• Required work
All of the data needs to be repeated exactly.
* * *
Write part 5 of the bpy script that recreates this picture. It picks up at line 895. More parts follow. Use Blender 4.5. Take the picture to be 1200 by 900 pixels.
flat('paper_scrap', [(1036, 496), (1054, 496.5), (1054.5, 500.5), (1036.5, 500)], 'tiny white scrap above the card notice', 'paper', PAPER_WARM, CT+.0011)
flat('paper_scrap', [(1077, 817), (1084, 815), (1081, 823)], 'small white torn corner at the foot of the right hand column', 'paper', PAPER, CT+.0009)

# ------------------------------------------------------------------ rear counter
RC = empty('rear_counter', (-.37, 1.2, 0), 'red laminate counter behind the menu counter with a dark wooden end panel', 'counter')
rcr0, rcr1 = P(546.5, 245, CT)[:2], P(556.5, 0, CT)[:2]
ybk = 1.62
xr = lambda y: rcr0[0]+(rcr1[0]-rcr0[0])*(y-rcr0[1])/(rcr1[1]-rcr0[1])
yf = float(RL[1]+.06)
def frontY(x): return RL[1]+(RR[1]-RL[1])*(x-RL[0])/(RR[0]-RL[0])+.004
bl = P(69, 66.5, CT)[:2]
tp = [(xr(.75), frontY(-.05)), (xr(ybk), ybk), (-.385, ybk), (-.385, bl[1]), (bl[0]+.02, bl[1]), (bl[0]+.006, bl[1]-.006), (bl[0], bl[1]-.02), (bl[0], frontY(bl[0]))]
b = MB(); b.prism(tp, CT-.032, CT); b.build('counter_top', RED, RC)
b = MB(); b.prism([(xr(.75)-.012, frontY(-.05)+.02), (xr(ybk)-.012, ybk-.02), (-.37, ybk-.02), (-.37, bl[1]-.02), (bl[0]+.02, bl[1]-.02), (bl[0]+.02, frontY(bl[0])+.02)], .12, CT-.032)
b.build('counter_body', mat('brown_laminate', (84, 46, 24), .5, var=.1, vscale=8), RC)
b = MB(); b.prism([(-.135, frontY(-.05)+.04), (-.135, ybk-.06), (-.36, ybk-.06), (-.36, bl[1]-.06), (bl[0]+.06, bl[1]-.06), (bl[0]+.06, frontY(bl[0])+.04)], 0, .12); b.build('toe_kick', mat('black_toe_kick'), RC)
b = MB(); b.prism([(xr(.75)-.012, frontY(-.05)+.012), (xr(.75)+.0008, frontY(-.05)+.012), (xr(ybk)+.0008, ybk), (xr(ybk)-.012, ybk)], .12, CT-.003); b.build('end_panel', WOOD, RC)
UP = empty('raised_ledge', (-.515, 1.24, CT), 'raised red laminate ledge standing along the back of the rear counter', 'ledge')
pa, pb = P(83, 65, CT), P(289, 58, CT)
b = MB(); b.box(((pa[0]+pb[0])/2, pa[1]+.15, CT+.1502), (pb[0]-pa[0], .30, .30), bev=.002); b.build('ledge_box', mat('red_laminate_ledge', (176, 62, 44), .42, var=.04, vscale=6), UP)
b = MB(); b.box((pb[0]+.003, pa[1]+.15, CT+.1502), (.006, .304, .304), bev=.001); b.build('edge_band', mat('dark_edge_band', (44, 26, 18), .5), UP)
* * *
• Task solution
Write part 5 of the bpy script that recreates this picture. It picks up at line 895. More parts follow. Use Blender 4.5. Take the picture to be 1200 by 900 pixels.
flat('paper_scrap', [(1036, 496), (1054, 496.5), (1054.5, 500.5), (1036.5, 500)], 'tiny white scrap above the card notice', 'paper', PAPER_WARM, CT+.0011)
flat('paper_scrap', [(1077, 817), (1084, 815), (1081, 823)], 'small white torn corner at the foot of the right hand column', 'paper', PAPER, CT+.0009)

# ------------------------------------------------------------------ rear counter
RC = empty('rear_counter', (-.37, 1.2, 0), 'red laminate counter behind the menu counter with a dark wooden end panel', 'counter')
rcr0, rcr1 = P(546.5, 245, CT)[:2], P(556.5, 0, CT)[:2]
ybk = 1.62
xr = lambda y: rcr0[0]+(rcr1[0]-rcr0[0])*(y-rcr0[1])/(rcr1[1]-rcr0[1])
yf = float(RL[1]+.06)
def frontY(x): return RL[1]+(RR[1]-RL[1])*(x-RL[0])/(RR[0]-RL[0])+.004
bl = P(69, 66.5, CT)[:2]
tp = [(xr(.75), frontY(-.05)), (xr(ybk), ybk), (-.385, ybk), (-.385, bl[1]), (bl[0]+.02, bl[1]), (bl[0]+.006, bl[1]-.006), (bl[0], bl[1]-.02), (bl[0], frontY(bl[0]))]
b = MB(); b.prism(tp, CT-.032, CT); b.build('counter_top', RED, RC)
b = MB(); b.prism([(xr(.75)-.012, frontY(-.05)+.02), (xr(ybk)-.012, ybk-.02), (-.37, ybk-.02), (-.37, bl[1]-.02), (bl[0]+.02, bl[1]-.02), (bl[0]+.02, frontY(bl[0])+.02)], .12, CT-.032)
b.build('counter_body', mat('brown_laminate', (84, 46, 24), .5, var=.1, vscale=8), RC)
b = MB(); b.prism([(-.135, frontY(-.05)+.04), (-.135, ybk-.06), (-.36, ybk-.06), (-.36, bl[1]-.06), (bl[0]+.06, bl[1]-.06), (bl[0]+.06, frontY(bl[0])+.04)], 0, .12); b.build('toe_kick', mat('black_toe_kick'), RC)
b = MB(); b.prism([(xr(.75)-.012, frontY(-.05)+.012), (xr(.75)+.0008, frontY(-.05)+.012), (xr(ybk)+.0008, ybk), (xr(ybk)-.012, ybk)], .12, CT-.003); b.build('end_panel', WOOD, RC)
UP = empty('raised_ledge', (-.515, 1.24, CT), 'raised red laminate ledge standing along the back of the rear counter', 'ledge')
pa, pb = P(83, 65, CT), P(289, 58, CT)
b = MB(); b.box(((pa[0]+pb[0])/2, pa[1]+.15, CT+.1502), (pb[0]-pa[0], .30, .30), bev=.002); b.build('ledge_box', mat('red_laminate_ledge', (176, 62, 44), .42, var=.04, vscale=6), UP)
b = MB(); b.box((pb[0]+.003, pa[1]+.15, CT+.1502), (.006, .304, .304), bev=.001); b.build('edge_band', mat('dark_edge_band', (44, 26, 18), .5), UP)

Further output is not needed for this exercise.